◆ **RECORDED INFORMATION**

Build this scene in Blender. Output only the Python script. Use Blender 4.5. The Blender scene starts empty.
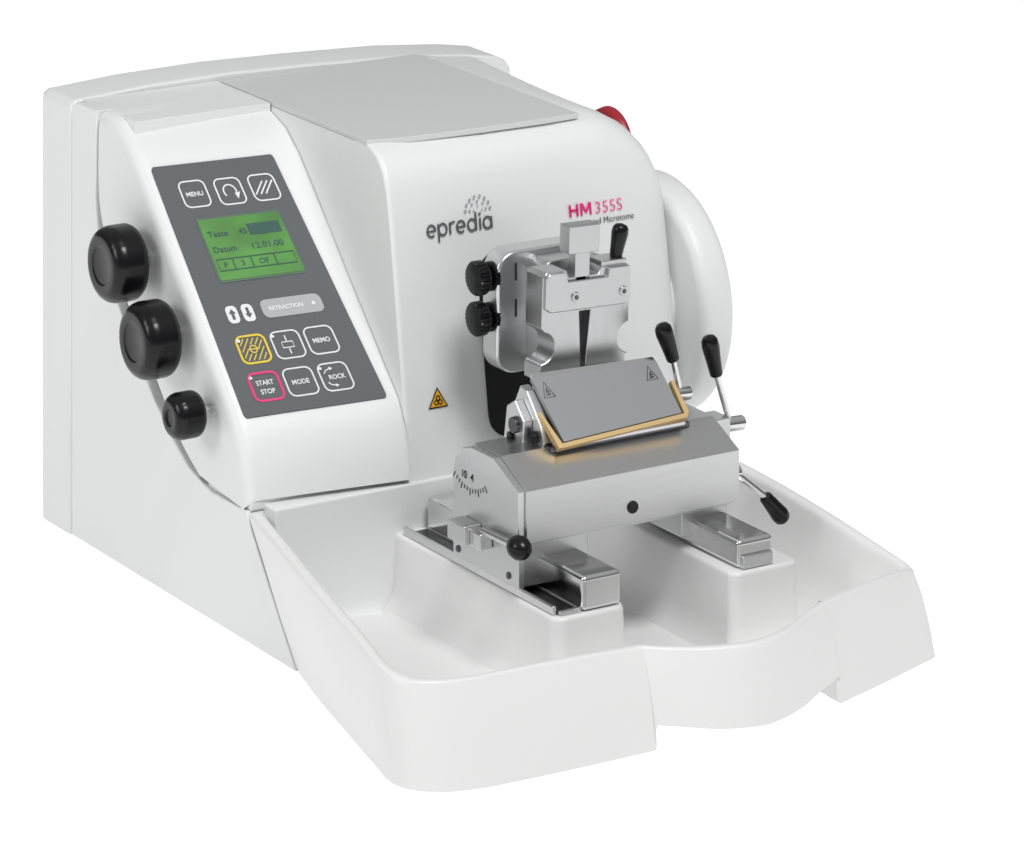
import bpy, bmesh, math
from mathutils import Vector, Matrix
S=0.001
V=Vector
scene=bpy.context.scene
COL=bpy.context.collection
# ---------------------------------------------------------------- materials
def mat(name,col,rough=.5,metal=0.,spec=.5,bump=0.,bscale=400.,stretch=None,emit=0.,coat=0.,var=0.,mottle=0.,mscale=60.):
    m=bpy.data.materials.new(name);m.use_nodes=True
    nt=m.node_tree;b=nt.nodes['Principled BSDF']
    b.inputs['Base Color'].default_value=(*col,1)
    b.inputs['Roughness'].default_value=rough
    b.inputs['Metallic'].default_value=metal
    b.inputs['Specular IOR Level'].default_value=spec
    if coat:
        b.inputs['Coat Weight'].default_value=coat;b.inputs['Coat Roughness'].default_value=.15
    if emit:
        b.inputs['Emission Color'].default_value=(*col,1);b.inputs['Emission Strength'].default_value=emit
    tc=nt.nodes.new('ShaderNodeTexCoord');mp=nt.nodes.new('ShaderNodeMapping')
    nt.links.new(tc.outputs['Object'],mp.inputs['Vector'])
    if stretch: mp.inputs['Scale'].default_value=stretch
    n=nt.nodes.new('ShaderNodeTexNoise');n.inputs['Scale'].default_value=bscale;n.inputs['Detail'].default_value=3
    nt.links.new(mp.outputs[0],n.inputs['Vector'])
    if bump:
        bp=nt.nodes.new('ShaderNodeBump');bp.inputs['Strength'].default_value=bump;bp.inputs['Distance'].default_value=.0003
        nt.links.new(n.outputs['Fac'],bp.inputs['Height']);nt.links.new(bp.outputs[0],b.inputs['Normal'])
    if var:
        r=nt.nodes.new('ShaderNodeMapRange');r.inputs['To Min'].default_value=max(.02,rough-var);r.inputs['To Max'].default_value=rough+var
        nt.links.new(n.outputs['Fac'],r.inputs['Value']);nt.links.new(r.outputs[0],b.inputs['Roughness'])
    if mottle:
        n2=nt.nodes.new('ShaderNodeTexNoise');n2.inputs['Scale'].default_value=mscale;n2.inputs['Detail'].default_value=2
        nt.links.new(mp.outputs[0],n2.inputs['Vector'])
        mx=nt.nodes.new('ShaderNodeMix');mx.data_type='RGBA'
        mx.inputs[6].default_value=(*[c*(1-mottle) for c in col],1);mx.inputs[7].default_value=(*[min(1,c*(1+mottle)) for c in col],1)
        nt.links.new(n2.outputs['Fac'],mx.inputs[0]);nt.links.new(mx.outputs[2],b.inputs['Base Color'])
    return m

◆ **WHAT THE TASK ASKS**
Transcribe the listing above verbatim. Omit the pictures.

◆ **CORRECT OUTPUT**
Build this scene in Blender. Output only the Python script. Use Blender 4.5. The Blender scene starts empty.
import bpy, bmesh, math
from mathutils import Vector, Matrix
S=0.001
V=Vector
scene=bpy.context.scene
COL=bpy.context.collection
# ---------------------------------------------------------------- materials
def mat(name,col,rough=.5,metal=0.,spec=.5,bump=0.,bscale=400.,stretch=None,emit=0.,coat=0.,var=0.,mottle=0.,mscale=60.):
    m=bpy.data.materials.new(name);m.use_nodes=True
    nt=m.node_tree;b=nt.nodes['Principled BSDF']
    b.inputs['Base Color'].default_value=(*col,1)
    b.inputs['Roughness'].default_value=rough
    b.inputs['Metallic'].default_value=metal
    b.inputs['Specular IOR Level'].default_value=spec
    if coat:
        b.inputs['Coat Weight'].default_value=coat;b.inputs['Coat Roughness'].default_value=.15
    if emit:
        b.inputs['Emission Color'].default_value=(*col,1);b.inputs['Emission Strength'].default_value=emit
    tc=nt.nodes.new('ShaderNodeTexCoord');mp=nt.nodes.new('ShaderNodeMapping')
    nt.links.new(tc.outputs['Object'],mp.inputs['Vector'])
    if stretch: mp.inputs['Scale'].default_value=stretch
    n=nt.nodes.new('ShaderNodeTexNoise');n.inputs['Scale'].default_value=bscale;n.inputs['Detail'].default_value=3
    nt.links.new(mp.outputs[0],n.inputs['Vector'])
    if bump:
        bp=nt.nodes.new('ShaderNodeBump');bp.inputs['Strength'].default_value=bump;bp.inputs['Distance'].default_value=.0003
        nt.links.new(n.outputs['Fac'],bp.inputs['Height']);nt.links.new(bp.outputs[0],b.inputs['Normal'])
    if var:
        r=nt.nodes.new('ShaderNodeMapRange');r.inputs['To Min'].default_value=max(.02,rough-var);r.inputs['To Max'].default_value=rough+var
        nt.links.new(n.outputs['Fac'],r.inputs['Value']);nt.links.new(r.outputs[0],b.inputs['Roughness'])
    if mottle:
        n2=nt.nodes.new('ShaderNodeTexNoise');n2.inputs['Scale'].default_value=mscale;n2.inputs['Detail'].default_value=2
        nt.links.new(mp.outputs[0],n2.inputs['Vector'])
        mx=nt.nodes.new('ShaderNodeMix');mx.data_type='RGBA'
        mx.inputs[6].default_value=(*[c*(1-mottle) for c in col],1);mx.inputs[7].default_value=(*[min(1,c*(1+mottle)) for c in col],1)
        nt.links.new(n2.outputs['Fac'],mx.inputs[0]);nt.links.new(mx.outputs[2],b.inputs['Base Color'])
    return m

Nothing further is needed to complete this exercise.